デザインを決めるのは誰

僕は、カメラマンの師匠と喧嘩して、写真加工ソフトのフォトショップをいじりたさに、デザイン事務所に潜りこみ、そのままデザイナーになりました。デザイン事務所では、外部の営業マンが、デザインの仕事をもってきて、お客様のところで、オリエンテーションという名の説明会をうけ、疑問点についてヒアリングをし、どのようなデザインやコピーがお望みなのかを聞いていました。

そして、デザイン案を2案作成し、お客様にどちらがいいでしょうと、プレゼンします。お客様は、ほぼほぼ、こっちの案がいいとおもいますが、のちほどご連絡しますと、社長の決裁をあおいで、デザインを決めるのです。場合によっては、社長の奥様が青色が好きという理由だけで、青色の案がきまることもありました。

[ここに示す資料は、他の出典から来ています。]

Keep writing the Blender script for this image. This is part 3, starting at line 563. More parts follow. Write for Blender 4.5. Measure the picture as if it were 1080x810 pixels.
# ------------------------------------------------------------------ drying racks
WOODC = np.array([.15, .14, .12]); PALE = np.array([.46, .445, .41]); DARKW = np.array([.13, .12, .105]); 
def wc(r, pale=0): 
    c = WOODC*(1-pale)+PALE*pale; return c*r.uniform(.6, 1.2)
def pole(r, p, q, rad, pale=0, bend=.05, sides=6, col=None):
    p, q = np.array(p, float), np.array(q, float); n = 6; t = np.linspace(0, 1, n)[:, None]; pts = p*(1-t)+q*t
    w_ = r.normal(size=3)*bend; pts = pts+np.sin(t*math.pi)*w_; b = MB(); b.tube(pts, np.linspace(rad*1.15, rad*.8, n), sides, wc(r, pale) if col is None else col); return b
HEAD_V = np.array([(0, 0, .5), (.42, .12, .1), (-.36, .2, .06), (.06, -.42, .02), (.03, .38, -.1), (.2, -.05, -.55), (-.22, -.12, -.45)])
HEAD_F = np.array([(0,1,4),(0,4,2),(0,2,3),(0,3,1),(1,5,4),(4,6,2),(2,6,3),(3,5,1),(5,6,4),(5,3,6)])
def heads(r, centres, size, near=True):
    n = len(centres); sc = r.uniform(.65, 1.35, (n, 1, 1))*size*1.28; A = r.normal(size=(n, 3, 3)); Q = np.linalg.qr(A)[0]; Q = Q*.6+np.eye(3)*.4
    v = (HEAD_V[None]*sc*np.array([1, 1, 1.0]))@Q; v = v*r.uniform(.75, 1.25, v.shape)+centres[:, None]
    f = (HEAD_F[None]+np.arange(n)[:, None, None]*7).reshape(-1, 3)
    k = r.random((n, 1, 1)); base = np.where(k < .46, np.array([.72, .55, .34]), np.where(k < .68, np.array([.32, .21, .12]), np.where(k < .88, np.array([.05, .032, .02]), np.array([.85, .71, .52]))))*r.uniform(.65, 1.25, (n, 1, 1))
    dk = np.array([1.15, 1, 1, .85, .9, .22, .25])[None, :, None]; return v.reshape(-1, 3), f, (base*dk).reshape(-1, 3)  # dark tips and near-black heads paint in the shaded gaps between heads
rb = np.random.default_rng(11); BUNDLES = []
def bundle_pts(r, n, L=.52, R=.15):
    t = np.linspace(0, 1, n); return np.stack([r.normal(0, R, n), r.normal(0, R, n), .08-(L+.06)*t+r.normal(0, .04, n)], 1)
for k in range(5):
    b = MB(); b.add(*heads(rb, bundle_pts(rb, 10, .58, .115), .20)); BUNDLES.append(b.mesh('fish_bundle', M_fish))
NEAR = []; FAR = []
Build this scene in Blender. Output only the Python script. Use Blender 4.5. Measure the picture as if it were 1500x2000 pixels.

これは、潜り込んだ紙のデザイン事務所も、自分で立ち上げたウェブ制作会社の初期も、ほぼこのフローでデザインが決められていました。何が言いたいかというと、デザインを最終的に決めているのは、デザインの素人であるお客様なのです。

デザインを決めると言う行為の難しさ

プロダクトやファッションデザインと違い、視覚伝達デザインの多くは、文字と写真、イラストの組み合わせで作られます。優れたデザインを作るためには、優れたコピー(キャッチコピーやボディーコピー)、写真、イラストが必要です。もちろんお客様は、それらもみて判断しているわけですが、プレゼンの段階ではダミー要素であることが多いです。デザイン以前に、それらの構成要素に、重要なメッセージが込められていることが、伝わってない場合があります。

コピーは重要、しかし文章は読まないという意見も

特にコピーは重要です。最初に視覚に飛び込んでくる写真やイラストも重要なのは当然です。しかしWebの場合、長い文章は読まないという噂がまことしやかに語られています。ですが、お客さんが最終的に購買を決めるときには、隅から隅まで文章を読んで検討するものです。また、検索エンジンに検索されるためにも(SEO)、検索されやすいキーワードが、見出しのコピーに使われていることが重要です。ホームページは最終的にコピーの質で決まるのです。

デザイン案は何案必要なのか

オリエンテーションが開催されるときは、競合がいる事が多く、公平を期すため、質疑応答は最小限で、提出するデザイン案の点数も指定されることが多いです。限られた情報からデザインをおこなうためには、可能性のある方向性を探るため、必然的に点数は多くなりがちです。
私は、デザインの師匠から、デザイン案は2案とし3案提出してはいけないと教わりました。それは2案であれば、「どちらにしますか?」と聞けて、こっちかなと方向性がみえてくるのが、3案だと、決められなくって、A案とB案をあわせた、D案を作ってくれないと、とっちらかった方向に進みがちです

お客様と一緒にデザインをする

プレゼンの時に、それぞれのデザイン案について説明をするのは当然ですが、しかしそれはお客様から一方的にうけたオリエンテーションの内容をデザインにしただけです。そうではなく、お客様の解決しなければならない問題点は、お客様も気がついていないかもしれません。お客様の顧客が望んでいること、自社の特徴と売り、競合の状況を分析して、お客様が望み、自社が勝てる強みを、デザインに表現しなければなりません。そのためには一方的なオリエンテーションではなく、サイト診断、コンサルティングを経て、始めて、お客様と一緒にデザインをしていくのです。そう、デザインはお客様と自分達共同で決めて責任を持つのです

お客さんと作ったデザインは1案でいい

お客様と話し合うのはビジュアルデザインの話だけでなく、写真やコピーについても、コンサルで発掘した強みを生かす素材について創り上げていきます。すなわち、よくあるダミー要素で構成されたデザイン案でなく、本番の写真やコピーがはいったデザインになります。素人であるお客様が、ダミー要素で構成されたデザイン案のよし悪しを判断できるわけがありません。デザイン案は、2案3案でなく、10案、20案のデザインが遡上にあがることも考えられます。しかし、検討を進めていくと、要素がリアルであることで、デザインはおのずと1つに決まってきます。そしてそれがお客様が顧客に伝えなければならない唯一のメッセージなのです。